Data.
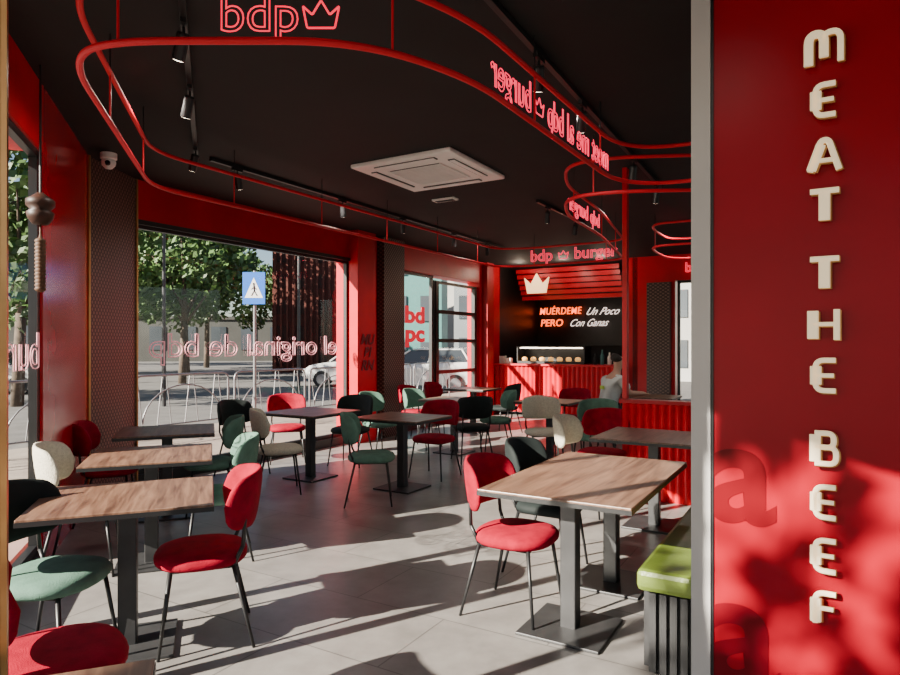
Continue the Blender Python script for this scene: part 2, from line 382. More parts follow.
def chair(x,y,fx,fy,c,lab):
    e=empty('dining_chair',(x,y,0),math.atan2(-fx,fy),f'{CN[c]} curved-back chair {lab}','chair','upholstered dining chairs')
    def ch(n,me): o=link(D.objects.new(n,me)); o.parent=e; return o
    ch('seat',CM['seat',c]); ch('backrest',CM['back',c]); ch('seat_frame',CM['frame'])
    for me in CM['legf']+CM['legb']: ch('leg',me)
    for me in CM['sup']: ch('back_support',me)
    return e
fA,fB,fA2,fB2=tuple(A),tuple(B),tuple(A2),tuple(B2)
def neg(v): return (-v[0],-v[1])
chairs=[
 (-1.27,3.30,*neg(fB2),'fred','at a side window table'),
 (-1.84,2.95,.93,-.05,'fgreen','against the side window'),
 (-1.35,2.16,.8,.6,'fred','beside the brass upright'),
 (-1.66,4.56,*neg(fB2),'fgreen','at a side window table'),
 (-2.16,5.78,*neg(fB2),'fgreen','at a side window table'),
 (-2.44,4.27,*fB2,'fcream','backing onto the side window'),
 (-2.93,5.50,*fB2,'fred','backing onto the red wall panel'),
 (-2.38,7.38,*fB,'fdark','beside the street window'),
 (-2.1,8.25,.3,-.95,'fred','by the street window'),
 (-1.25,8.05,-.3,-.95,'fdark','by the street window'),
 (-1.75,6.55,.9,.3,'fcream','near the street window'),
 (-.76,6.12,.95,.1,'fgreen','at a walnut table'),
 (-.18,7.3,*neg(fA),'fred','at a walnut table'),
 (-.95,8.7,*fB,'fgreen','among the dining tables'),
 (-.40,9.35,*fB,'fgreen','beside a small table'),
 (.28,8.30,-.3,.95,'fdark','beside a small table'),
 (.66,9.1,-.95,-.1,'fgreen','beside a small table'),
 (-.16,11.05,*fB,'fred','near the glazed street door'),
 (-.55,10.2,*fB,'fred','near the glazed street door'),
 (.92,10.85,*neg(fB),'fdark','facing the serving counter'),
 (.37,3.62,*fB,'fred','at the long walnut table'),
 (.66,4.30,*fB,'fdark','tucked at the long walnut table'),
 (1.15,7.85,.1,-1,'fcream','beside a small table'),
 (1.78,9.35,*neg(fA),'fred','near the serving counter'),
 (1.68,7.45,*neg(fA),'fgreen','near the red slatted partition'),
 (1.50,6.30,*neg(fA),'fred','near the red slatted partition'),
 (1.22,5.78,*fB,'fcream','near the red slatted partition'),
]
for c in chairs: chair(*c)
for o in D.objects:
    if o.parent and o.parent.name=='dining_chair.001' and o.name.startswith('backrest'):
        o.data=CM['back','fdark']; o['label']='near-black curved backrest'

# ---------------------------------------------------------------- tables
def table(x,y,rz,sx,sy,lab,feet=((0,0),)):
    e=empty('pedestal_table',(x,y,0),rz,lab,'table','walnut pedestal tables')
    box('tabletop',(0,0,.735),(sx,sy,.03),M['walnut'],e,bev=.004)
    box('top_edge',(0,0,.728),(sx+.004,sy+.004,.022),M['black'],e)
    for fx,fy in feet:
        box('column',(fx,fy,.36),(.085,.085,.70),M['blackg'],e,bev=.006)
        box('base_plate',(fx,fy,.008),(.44,.44,.016),M['blackg'],e,bev=.004)
        box('top_bracket',(fx,fy,.71),(.34,.34,.012),M['blackg'],e)
    return e
sw='square walnut-topped table on black pedestal by the side window'
table(-1.61,3.20,RL,.80,.70,sw)
table(-2.06,4.42,RL,.78,.76,sw)
table(-2.50,5.66,RL,.78,.74,sw)
table(-.95,1.07,RL,.78,.70,sw)
table(-1.58,7.25,RM,.80,.80,'dark walnut table beside the street window')
table(-.50,6.72,RM,.80,.70,'walnut table among green and red chairs')
table(.06,8.95,RM,.75,.70,'small walnut table among green chairs')
table(.40,11.1,RM,.75,.70,'small walnut table near the street door')
table(.83,3.72,RM,.80,1.36,'long walnut table on two black pedestals beside green bench',feet=((0,-.38),(0,.38)))
table(1.70,5.32,RM,.85,.80,'walnut table beside red slatted partition')
table(1.35,8.65,RM,.75,.70,'small walnut table near the counter')
table(2.98,9.42,RM,.7,.7,'small walnut table where the seated person rests')

# ---------------------------------------------------------------- bench + partition
be=empty('banquette_bench',(.85,2.93,0),RM,'olive green cushioned bench on black slatted base','bench')
box('seat_cushion',(.27,1.15,.425),(.54,2.3,.10),M['lime'],be,bev=.025)
box('base',(.29,1.17,.18),(.48,2.24,.36),M['black'],be)
g=[boxgeo((.07+i*.046,.035,.19),(.03,.03,.36)) for i in range(10)]+[boxgeo((.035,.09+i*.055,.19),(.03,.036,.36)) for i in range(40)]
V,F=merge(g); meshobj('base_slats',V,F,M['blackg'],be)
def fluted(p,q,z0,z1,nrm,pitch=.07,dep=.03,th=.08):
    p=Vector(p);q=Vector(q);n=max(2,int((q-p).length/pitch)); nr=Vector(nrm); front=[]
    for i in range(n):
        for k in range(6):
            t=(i+k/6)/n; front.append(p.lerp(q,t)+nr*dep*abs(math.sin(math.pi*k/6)))
    front.append(q); pts=front+[q-nr*th,p-nr*th]
    return prism(pts,z0,z1)
PT=Vector((1.70,6.32))
v,f=fluted(PT,PT+B*3,0,.93,-A)
part=top(meshobj('slatted_partition',v,f,M['red']),'low red vertically fluted partition behind the tables','partition')
c=PT+B*1.5+A*.03
cap=box('cap',V3(c,.95),(3.04,.16,.035),M['redmatte'],part,rz=RM)
v,f=prism([PT,PT+B*.045,PT+B*.045+A*.08,PT+A*.08],.97,CEIL); struct(meshobj('wall_post',v,f,M['red']))
v,f=fluted(Vector((1.98,3.6)),Vector((1.98,3.6))+A*1.9,0,.95,-B)
top(meshobj('bench_back_panel',v,f,M['red']),'red fluted back panel beside green bench','panel')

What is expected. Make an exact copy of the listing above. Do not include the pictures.

Solved exercise.
Continue the Blender Python script for this scene: part 2, from line 382. More parts follow.
def chair(x,y,fx,fy,c,lab):
    e=empty('dining_chair',(x,y,0),math.atan2(-fx,fy),f'{CN[c]} curved-back chair {lab}','chair','upholstered dining chairs')
    def ch(n,me): o=link(D.objects.new(n,me)); o.parent=e; return o
    ch('seat',CM['seat',c]); ch('backrest',CM['back',c]); ch('seat_frame',CM['frame'])
    for me in CM['legf']+CM['legb']: ch('leg',me)
    for me in CM['sup']: ch('back_support',me)
    return e
fA,fB,fA2,fB2=tuple(A),tuple(B),tuple(A2),tuple(B2)
def neg(v): return (-v[0],-v[1])
chairs=[
 (-1.27,3.30,*neg(fB2),'fred','at a side window table'),
 (-1.84,2.95,.93,-.05,'fgreen','against the side window'),
 (-1.35,2.16,.8,.6,'fred','beside the brass upright'),
 (-1.66,4.56,*neg(fB2),'fgreen','at a side window table'),
 (-2.16,5.78,*neg(fB2),'fgreen','at a side window table'),
 (-2.44,4.27,*fB2,'fcream','backing onto the side window'),
 (-2.93,5.50,*fB2,'fred','backing onto the red wall panel'),
 (-2.38,7.38,*fB,'fdark','beside the street window'),
 (-2.1,8.25,.3,-.95,'fred','by the street window'),
 (-1.25,8.05,-.3,-.95,'fdark','by the street window'),
 (-1.75,6.55,.9,.3,'fcream','near the street window'),
 (-.76,6.12,.95,.1,'fgreen','at a walnut table'),
 (-.18,7.3,*neg(fA),'fred','at a walnut table'),
 (-.95,8.7,*fB,'fgreen','among the dining tables'),
 (-.40,9.35,*fB,'fgreen','beside a small table'),
 (.28,8.30,-.3,.95,'fdark','beside a small table'),
 (.66,9.1,-.95,-.1,'fgreen','beside a small table'),
 (-.16,11.05,*fB,'fred','near the glazed street door'),
 (-.55,10.2,*fB,'fred','near the glazed street door'),
 (.92,10.85,*neg(fB),'fdark','facing the serving counter'),
 (.37,3.62,*fB,'fred','at the long walnut table'),
 (.66,4.30,*fB,'fdark','tucked at the long walnut table'),
 (1.15,7.85,.1,-1,'fcream','beside a small table'),
 (1.78,9.35,*neg(fA),'fred','near the serving counter'),
 (1.68,7.45,*neg(fA),'fgreen','near the red slatted partition'),
 (1.50,6.30,*neg(fA),'fred','near the red slatted partition'),
 (1.22,5.78,*fB,'fcream','near the red slatted partition'),
]
for c in chairs: chair(*c)
for o in D.objects:
    if o.parent and o.parent.name=='dining_chair.001' and o.name.startswith('backrest'):
        o.data=CM['back','fdark']; o['label']='near-black curved backrest'

# ---------------------------------------------------------------- tables
def table(x,y,rz,sx,sy,lab,feet=((0,0),)):
    e=empty('pedestal_table',(x,y,0),rz,lab,'table','walnut pedestal tables')
    box('tabletop',(0,0,.735),(sx,sy,.03),M['walnut'],e,bev=.004)
    box('top_edge',(0,0,.728),(sx+.004,sy+.004,.022),M['black'],e)
    for fx,fy in feet:
        box('column',(fx,fy,.36),(.085,.085,.70),M['blackg'],e,bev=.006)
        box('base_plate',(fx,fy,.008),(.44,.44,.016),M['blackg'],e,bev=.004)
        box('top_bracket',(fx,fy,.71),(.34,.34,.012),M['blackg'],e)
    return e
sw='square walnut-topped table on black pedestal by the side window'
table(-1.61,3.20,RL,.80,.70,sw)
table(-2.06,4.42,RL,.78,.76,sw)
table(-2.50,5.66,RL,.78,.74,sw)
table(-.95,1.07,RL,.78,.70,sw)
table(-1.58,7.25,RM,.80,.80,'dark walnut table beside the street window')
table(-.50,6.72,RM,.80,.70,'walnut table among green and red chairs')
table(.06,8.95,RM,.75,.70,'small walnut table among green chairs')
table(.40,11.1,RM,.75,.70,'small walnut table near the street door')
table(.83,3.72,RM,.80,1.36,'long walnut table on two black pedestals beside green bench',feet=((0,-.38),(0,.38)))
table(1.70,5.32,RM,.85,.80,'walnut table beside red slatted partition')
table(1.35,8.65,RM,.75,.70,'small walnut table near the counter')
table(2.98,9.42,RM,.7,.7,'small walnut table where the seated person rests')

# ---------------------------------------------------------------- bench + partition
be=empty('banquette_bench',(.85,2.93,0),RM,'olive green cushioned bench on black slatted base','bench')
box('seat_cushion',(.27,1.15,.425),(.54,2.3,.10),M['lime'],be,bev=.025)
box('base',(.29,1.17,.18),(.48,2.24,.36),M['black'],be)
g=[boxgeo((.07+i*.046,.035,.19),(.03,.03,.36)) for i in range(10)]+[boxgeo((.035,.09+i*.055,.19),(.03,.036,.36)) for i in range(40)]
V,F=merge(g); meshobj('base_slats',V,F,M['blackg'],be)
def fluted(p,q,z0,z1,nrm,pitch=.07,dep=.03,th=.08):
    p=Vector(p);q=Vector(q);n=max(2,int((q-p).length/pitch)); nr=Vector(nrm); front=[]
    for i in range(n):
        for k in range(6):
            t=(i+k/6)/n; front.append(p.lerp(q,t)+nr*dep*abs(math.sin(math.pi*k/6)))
    front.append(q); pts=front+[q-nr*th,p-nr*th]
    return prism(pts,z0,z1)
PT=Vector((1.70,6.32))
v,f=fluted(PT,PT+B*3,0,.93,-A)
part=top(meshobj('slatted_partition',v,f,M['red']),'low red vertically fluted partition behind the tables','partition')
c=PT+B*1.5+A*.03
cap=box('cap',V3(c,.95),(3.04,.16,.035),M['redmatte'],part,rz=RM)
v,f=prism([PT,PT+B*.045,PT+B*.045+A*.08,PT+A*.08],.97,CEIL); struct(meshobj('wall_post',v,f,M['red']))
v,f=fluted(Vector((1.98,3.6)),Vector((1.98,3.6))+A*1.9,0,.95,-B)
top(meshobj('bench_back_panel',v,f,M['red']),'red fluted back panel beside green bench','panel')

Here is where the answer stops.